> [Exercise details]:
Would you return all of this data exactly, leaving nothing out?

##### Task data #####

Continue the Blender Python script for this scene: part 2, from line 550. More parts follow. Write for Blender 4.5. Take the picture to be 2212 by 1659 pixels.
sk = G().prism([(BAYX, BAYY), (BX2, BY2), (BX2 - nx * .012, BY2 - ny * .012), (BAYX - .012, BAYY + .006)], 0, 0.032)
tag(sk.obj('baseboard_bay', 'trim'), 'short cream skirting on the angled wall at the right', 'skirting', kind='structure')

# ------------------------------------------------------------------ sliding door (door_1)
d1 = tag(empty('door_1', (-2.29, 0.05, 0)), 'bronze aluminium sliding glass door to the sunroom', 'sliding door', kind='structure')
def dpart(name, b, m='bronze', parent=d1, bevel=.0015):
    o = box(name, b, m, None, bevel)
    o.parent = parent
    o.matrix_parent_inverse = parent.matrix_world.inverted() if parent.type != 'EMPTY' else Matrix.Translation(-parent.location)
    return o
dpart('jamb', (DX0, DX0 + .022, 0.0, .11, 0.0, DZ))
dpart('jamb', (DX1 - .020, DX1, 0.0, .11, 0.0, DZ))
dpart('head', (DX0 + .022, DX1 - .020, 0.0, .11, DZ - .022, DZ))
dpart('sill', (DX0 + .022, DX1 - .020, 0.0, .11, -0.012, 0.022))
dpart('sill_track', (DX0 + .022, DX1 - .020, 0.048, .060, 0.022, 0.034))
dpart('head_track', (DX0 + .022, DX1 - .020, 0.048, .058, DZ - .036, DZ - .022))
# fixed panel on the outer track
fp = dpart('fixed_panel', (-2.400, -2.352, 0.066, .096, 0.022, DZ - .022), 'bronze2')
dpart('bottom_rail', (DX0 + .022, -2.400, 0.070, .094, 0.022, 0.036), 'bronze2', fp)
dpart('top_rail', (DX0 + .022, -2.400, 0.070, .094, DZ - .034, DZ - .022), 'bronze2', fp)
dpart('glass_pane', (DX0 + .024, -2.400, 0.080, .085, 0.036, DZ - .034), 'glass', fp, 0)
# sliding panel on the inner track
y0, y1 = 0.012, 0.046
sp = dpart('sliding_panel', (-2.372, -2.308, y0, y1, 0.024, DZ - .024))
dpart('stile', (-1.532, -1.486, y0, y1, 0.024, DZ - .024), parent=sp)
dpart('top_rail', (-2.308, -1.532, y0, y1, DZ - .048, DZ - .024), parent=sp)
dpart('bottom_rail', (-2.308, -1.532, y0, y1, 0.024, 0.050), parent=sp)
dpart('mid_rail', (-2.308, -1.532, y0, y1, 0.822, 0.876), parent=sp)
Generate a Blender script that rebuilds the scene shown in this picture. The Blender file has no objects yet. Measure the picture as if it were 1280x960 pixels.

#####

> [Solution for this problem]:
Continue the Blender Python script for this scene: part 2, from line 550. More parts follow. Write for Blender 4.5. Take the picture to be 2212 by 1659 pixels.
sk = G().prism([(BAYX, BAYY), (BX2, BY2), (BX2 - nx * .012, BY2 - ny * .012), (BAYX - .012, BAYY + .006)], 0, 0.032)
tag(sk.obj('baseboard_bay', 'trim'), 'short cream skirting on the angled wall at the right', 'skirting', kind='structure')

# ------------------------------------------------------------------ sliding door (door_1)
d1 = tag(empty('door_1', (-2.29, 0.05, 0)), 'bronze aluminium sliding glass door to the sunroom', 'sliding door', kind='structure')
def dpart(name, b, m='bronze', parent=d1, bevel=.0015):
    o = box(name, b, m, None, bevel)
    o.parent = parent
    o.matrix_parent_inverse = parent.matrix_world.inverted() if parent.type != 'EMPTY' else Matrix.Translation(-parent.location)
    return o
dpart('jamb', (DX0, DX0 + .022, 0.0, .11, 0.0, DZ))
dpart('jamb', (DX1 - .020, DX1, 0.0, .11, 0.0, DZ))
dpart('head', (DX0 + .022, DX1 - .020, 0.0, .11, DZ - .022, DZ))
dpart('sill', (DX0 + .022, DX1 - .020, 0.0, .11, -0.012, 0.022))
dpart('sill_track', (DX0 + .022, DX1 - .020, 0.048, .060, 0.022, 0.034))
dpart('head_track', (DX0 + .022, DX1 - .020, 0.048, .058, DZ - .036, DZ - .022))
# fixed panel on the outer track
fp = dpart('fixed_panel', (-2.400, -2.352, 0.066, .096, 0.022, DZ - .022), 'bronze2')
dpart('bottom_rail', (DX0 + .022, -2.400, 0.070, .094, 0.022, 0.036), 'bronze2', fp)
dpart('top_rail', (DX0 + .022, -2.400, 0.070, .094, DZ - .034, DZ - .022), 'bronze2', fp)
dpart('glass_pane', (DX0 + .024, -2.400, 0.080, .085, 0.036, DZ - .034), 'glass', fp, 0)
# sliding panel on the inner track
y0, y1 = 0.012, 0.046
sp = dpart('sliding_panel', (-2.372, -2.308, y0, y1, 0.024, DZ - .024))
dpart('stile', (-1.532, -1.486, y0, y1, 0.024, DZ - .024), parent=sp)
dpart('top_rail', (-2.308, -1.532, y0, y1, DZ - .048, DZ - .024), parent=sp)
dpart('bottom_rail', (-2.308, -1.532, y0, y1, 0.024, 0.050), parent=sp)
dpart('mid_rail', (-2.308, -1.532, y0, y1, 0.822, 0.876), parent=sp)
Generate a Blender script that rebuilds the scene shown in this picture. The Blender file has no objects yet. Measure the picture as if it were 1280x960 pixels.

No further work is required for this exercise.